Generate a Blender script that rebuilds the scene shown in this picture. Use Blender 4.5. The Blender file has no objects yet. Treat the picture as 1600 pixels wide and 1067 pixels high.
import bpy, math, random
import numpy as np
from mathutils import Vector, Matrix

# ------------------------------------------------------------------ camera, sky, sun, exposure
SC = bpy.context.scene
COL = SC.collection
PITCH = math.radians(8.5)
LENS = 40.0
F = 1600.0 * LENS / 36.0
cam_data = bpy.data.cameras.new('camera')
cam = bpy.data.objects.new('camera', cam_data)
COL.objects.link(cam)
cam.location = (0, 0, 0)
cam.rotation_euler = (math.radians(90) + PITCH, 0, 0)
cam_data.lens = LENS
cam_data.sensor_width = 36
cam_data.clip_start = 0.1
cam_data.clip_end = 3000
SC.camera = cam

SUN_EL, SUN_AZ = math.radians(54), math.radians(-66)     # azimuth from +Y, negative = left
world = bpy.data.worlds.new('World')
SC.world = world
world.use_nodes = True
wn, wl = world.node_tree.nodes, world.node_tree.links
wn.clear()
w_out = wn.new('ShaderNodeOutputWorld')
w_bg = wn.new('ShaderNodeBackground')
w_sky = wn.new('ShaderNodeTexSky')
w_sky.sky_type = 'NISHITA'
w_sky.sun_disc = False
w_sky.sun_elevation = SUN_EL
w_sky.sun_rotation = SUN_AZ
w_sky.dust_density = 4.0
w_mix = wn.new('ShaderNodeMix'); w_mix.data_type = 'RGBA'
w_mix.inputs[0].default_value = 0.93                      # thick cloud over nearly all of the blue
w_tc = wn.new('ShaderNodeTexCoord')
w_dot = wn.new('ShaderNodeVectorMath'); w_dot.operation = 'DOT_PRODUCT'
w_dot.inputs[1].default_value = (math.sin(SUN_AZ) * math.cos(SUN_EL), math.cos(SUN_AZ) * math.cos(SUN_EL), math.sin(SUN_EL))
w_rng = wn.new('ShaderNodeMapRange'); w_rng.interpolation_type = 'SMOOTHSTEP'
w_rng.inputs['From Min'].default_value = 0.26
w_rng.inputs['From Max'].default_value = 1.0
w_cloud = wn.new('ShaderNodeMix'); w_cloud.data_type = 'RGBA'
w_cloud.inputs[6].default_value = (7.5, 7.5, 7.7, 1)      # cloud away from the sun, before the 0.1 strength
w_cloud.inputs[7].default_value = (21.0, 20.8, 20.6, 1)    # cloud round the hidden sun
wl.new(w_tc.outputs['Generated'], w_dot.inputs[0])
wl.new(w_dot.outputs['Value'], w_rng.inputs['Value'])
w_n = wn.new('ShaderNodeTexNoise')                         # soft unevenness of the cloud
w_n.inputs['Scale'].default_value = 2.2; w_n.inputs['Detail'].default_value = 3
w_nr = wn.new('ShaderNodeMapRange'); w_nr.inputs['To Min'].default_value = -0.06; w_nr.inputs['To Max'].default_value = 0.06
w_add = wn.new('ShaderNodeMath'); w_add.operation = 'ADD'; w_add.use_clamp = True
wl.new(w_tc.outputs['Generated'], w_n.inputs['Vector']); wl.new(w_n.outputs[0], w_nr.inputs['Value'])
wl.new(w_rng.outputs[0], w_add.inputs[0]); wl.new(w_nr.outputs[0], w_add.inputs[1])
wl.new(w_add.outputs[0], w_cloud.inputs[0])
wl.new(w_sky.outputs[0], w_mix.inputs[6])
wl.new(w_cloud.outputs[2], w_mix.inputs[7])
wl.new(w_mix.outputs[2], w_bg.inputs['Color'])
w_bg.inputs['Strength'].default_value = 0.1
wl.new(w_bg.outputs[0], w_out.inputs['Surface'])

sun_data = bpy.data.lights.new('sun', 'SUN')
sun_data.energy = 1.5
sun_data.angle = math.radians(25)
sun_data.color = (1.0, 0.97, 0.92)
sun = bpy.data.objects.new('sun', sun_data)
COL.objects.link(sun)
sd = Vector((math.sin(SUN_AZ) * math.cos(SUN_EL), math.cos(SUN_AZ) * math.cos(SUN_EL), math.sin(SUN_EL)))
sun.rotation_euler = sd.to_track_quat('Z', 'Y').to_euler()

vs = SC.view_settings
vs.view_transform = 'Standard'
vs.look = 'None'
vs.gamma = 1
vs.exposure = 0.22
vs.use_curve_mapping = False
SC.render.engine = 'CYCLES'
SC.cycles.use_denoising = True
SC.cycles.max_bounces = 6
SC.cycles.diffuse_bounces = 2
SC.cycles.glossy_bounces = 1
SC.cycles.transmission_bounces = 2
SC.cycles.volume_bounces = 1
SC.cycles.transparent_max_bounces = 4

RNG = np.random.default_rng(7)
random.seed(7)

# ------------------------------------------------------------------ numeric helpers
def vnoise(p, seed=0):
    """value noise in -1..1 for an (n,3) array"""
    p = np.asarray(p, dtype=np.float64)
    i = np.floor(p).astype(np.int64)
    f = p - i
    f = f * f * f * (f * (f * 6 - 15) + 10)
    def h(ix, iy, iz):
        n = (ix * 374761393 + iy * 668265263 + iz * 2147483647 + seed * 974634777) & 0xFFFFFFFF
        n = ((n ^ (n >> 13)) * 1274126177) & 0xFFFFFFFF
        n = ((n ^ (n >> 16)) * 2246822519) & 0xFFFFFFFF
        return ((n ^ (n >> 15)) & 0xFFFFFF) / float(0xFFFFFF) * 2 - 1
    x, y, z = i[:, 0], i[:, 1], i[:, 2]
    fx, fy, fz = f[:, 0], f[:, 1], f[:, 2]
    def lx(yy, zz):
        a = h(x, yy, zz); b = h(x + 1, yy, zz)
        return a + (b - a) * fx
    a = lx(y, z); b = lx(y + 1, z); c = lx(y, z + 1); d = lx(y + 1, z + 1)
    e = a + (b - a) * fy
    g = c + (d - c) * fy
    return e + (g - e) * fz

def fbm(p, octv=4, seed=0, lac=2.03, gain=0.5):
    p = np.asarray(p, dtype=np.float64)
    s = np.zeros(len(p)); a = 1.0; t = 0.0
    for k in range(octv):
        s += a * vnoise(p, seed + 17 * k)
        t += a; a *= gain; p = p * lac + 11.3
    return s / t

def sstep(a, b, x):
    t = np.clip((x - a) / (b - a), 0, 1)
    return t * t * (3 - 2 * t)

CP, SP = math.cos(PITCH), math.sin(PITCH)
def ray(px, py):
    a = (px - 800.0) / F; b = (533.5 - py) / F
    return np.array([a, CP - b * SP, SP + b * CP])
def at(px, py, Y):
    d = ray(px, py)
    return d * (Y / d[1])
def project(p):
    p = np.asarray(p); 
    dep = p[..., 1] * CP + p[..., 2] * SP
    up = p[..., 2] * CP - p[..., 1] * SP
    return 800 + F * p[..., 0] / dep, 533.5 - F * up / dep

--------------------

■ **Written instruction**:
Extract each line of the material exactly as it stands.

■ **Answer to this exercise**:
Generate a Blender script that rebuilds the scene shown in this picture. Use Blender 4.5. The Blender file has no objects yet. Treat the picture as 1600 pixels wide and 1067 pixels high.
import bpy, math, random
import numpy as np
from mathutils import Vector, Matrix

# ------------------------------------------------------------------ camera, sky, sun, exposure
SC = bpy.context.scene
COL = SC.collection
PITCH = math.radians(8.5)
LENS = 40.0
F = 1600.0 * LENS / 36.0
cam_data = bpy.data.cameras.new('camera')
cam = bpy.data.objects.new('camera', cam_data)
COL.objects.link(cam)
cam.location = (0, 0, 0)
cam.rotation_euler = (math.radians(90) + PITCH, 0, 0)
cam_data.lens = LENS
cam_data.sensor_width = 36
cam_data.clip_start = 0.1
cam_data.clip_end = 3000
SC.camera = cam

SUN_EL, SUN_AZ = math.radians(54), math.radians(-66)     # azimuth from +Y, negative = left
world = bpy.data.worlds.new('World')
SC.world = world
world.use_nodes = True
wn, wl = world.node_tree.nodes, world.node_tree.links
wn.clear()
w_out = wn.new('ShaderNodeOutputWorld')
w_bg = wn.new('ShaderNodeBackground')
w_sky = wn.new('ShaderNodeTexSky')
w_sky.sky_type = 'NISHITA'
w_sky.sun_disc = False
w_sky.sun_elevation = SUN_EL
w_sky.sun_rotation = SUN_AZ
w_sky.dust_density = 4.0
w_mix = wn.new('ShaderNodeMix'); w_mix.data_type = 'RGBA'
w_mix.inputs[0].default_value = 0.93                      # thick cloud over nearly all of the blue
w_tc = wn.new('ShaderNodeTexCoord')
w_dot = wn.new('ShaderNodeVectorMath'); w_dot.operation = 'DOT_PRODUCT'
w_dot.inputs[1].default_value = (math.sin(SUN_AZ) * math.cos(SUN_EL), math.cos(SUN_AZ) * math.cos(SUN_EL), math.sin(SUN_EL))
w_rng = wn.new('ShaderNodeMapRange'); w_rng.interpolation_type = 'SMOOTHSTEP'
w_rng.inputs['From Min'].default_value = 0.26
w_rng.inputs['From Max'].default_value = 1.0
w_cloud = wn.new('ShaderNodeMix'); w_cloud.data_type = 'RGBA'
w_cloud.inputs[6].default_value = (7.5, 7.5, 7.7, 1)      # cloud away from the sun, before the 0.1 strength
w_cloud.inputs[7].default_value = (21.0, 20.8, 20.6, 1)    # cloud round the hidden sun
wl.new(w_tc.outputs['Generated'], w_dot.inputs[0])
wl.new(w_dot.outputs['Value'], w_rng.inputs['Value'])
w_n = wn.new('ShaderNodeTexNoise')                         # soft unevenness of the cloud
w_n.inputs['Scale'].default_value = 2.2; w_n.inputs['Detail'].default_value = 3
w_nr = wn.new('ShaderNodeMapRange'); w_nr.inputs['To Min'].default_value = -0.06; w_nr.inputs['To Max'].default_value = 0.06
w_add = wn.new('ShaderNodeMath'); w_add.operation = 'ADD'; w_add.use_clamp = True
wl.new(w_tc.outputs['Generated'], w_n.inputs['Vector']); wl.new(w_n.outputs[0], w_nr.inputs['Value'])
wl.new(w_rng.outputs[0], w_add.inputs[0]); wl.new(w_nr.outputs[0], w_add.inputs[1])
wl.new(w_add.outputs[0], w_cloud.inputs[0])
wl.new(w_sky.outputs[0], w_mix.inputs[6])
wl.new(w_cloud.outputs[2], w_mix.inputs[7])
wl.new(w_mix.outputs[2], w_bg.inputs['Color'])
w_bg.inputs['Strength'].default_value = 0.1
wl.new(w_bg.outputs[0], w_out.inputs['Surface'])

sun_data = bpy.data.lights.new('sun', 'SUN')
sun_data.energy = 1.5
sun_data.angle = math.radians(25)
sun_data.color = (1.0, 0.97, 0.92)
sun = bpy.data.objects.new('sun', sun_data)
COL.objects.link(sun)
sd = Vector((math.sin(SUN_AZ) * math.cos(SUN_EL), math.cos(SUN_AZ) * math.cos(SUN_EL), math.sin(SUN_EL)))
sun.rotation_euler = sd.to_track_quat('Z', 'Y').to_euler()

vs = SC.view_settings
vs.view_transform = 'Standard'
vs.look = 'None'
vs.gamma = 1
vs.exposure = 0.22
vs.use_curve_mapping = False
SC.render.engine = 'CYCLES'
SC.cycles.use_denoising = True
SC.cycles.max_bounces = 6
SC.cycles.diffuse_bounces = 2
SC.cycles.glossy_bounces = 1
SC.cycles.transmission_bounces = 2
SC.cycles.volume_bounces = 1
SC.cycles.transparent_max_bounces = 4

RNG = np.random.default_rng(7)
random.seed(7)

# ------------------------------------------------------------------ numeric helpers
def vnoise(p, seed=0):
    """value noise in -1..1 for an (n,3) array"""
    p = np.asarray(p, dtype=np.float64)
    i = np.floor(p).astype(np.int64)
    f = p - i
    f = f * f * f * (f * (f * 6 - 15) + 10)
    def h(ix, iy, iz):
        n = (ix * 374761393 + iy * 668265263 + iz * 2147483647 + seed * 974634777) & 0xFFFFFFFF
        n = ((n ^ (n >> 13)) * 1274126177) & 0xFFFFFFFF
        n = ((n ^ (n >> 16)) * 2246822519) & 0xFFFFFFFF
        return ((n ^ (n >> 15)) & 0xFFFFFF) / float(0xFFFFFF) * 2 - 1
    x, y, z = i[:, 0], i[:, 1], i[:, 2]
    fx, fy, fz = f[:, 0], f[:, 1], f[:, 2]
    def lx(yy, zz):
        a = h(x, yy, zz); b = h(x + 1, yy, zz)
        return a + (b - a) * fx
    a = lx(y, z); b = lx(y + 1, z); c = lx(y, z + 1); d = lx(y + 1, z + 1)
    e = a + (b - a) * fy
    g = c + (d - c) * fy
    return e + (g - e) * fz

def fbm(p, octv=4, seed=0, lac=2.03, gain=0.5):
    p = np.asarray(p, dtype=np.float64)
    s = np.zeros(len(p)); a = 1.0; t = 0.0
    for k in range(octv):
        s += a * vnoise(p, seed + 17 * k)
        t += a; a *= gain; p = p * lac + 11.3
    return s / t

def sstep(a, b, x):
    t = np.clip((x - a) / (b - a), 0, 1)
    return t * t * (3 - 2 * t)

CP, SP = math.cos(PITCH), math.sin(PITCH)
def ray(px, py):
    a = (px - 800.0) / F; b = (533.5 - py) / F
    return np.array([a, CP - b * SP, SP + b * CP])
def at(px, py, Y):
    d = ray(px, py)
    return d * (Y / d[1])
def project(p):
    p = np.asarray(p); 
    dep = p[..., 1] * CP + p[..., 2] * SP
    up = p[..., 2] * CP - p[..., 1] * SP
    return 800 + F * p[..., 0] / dep, 533.5 - F * up / dep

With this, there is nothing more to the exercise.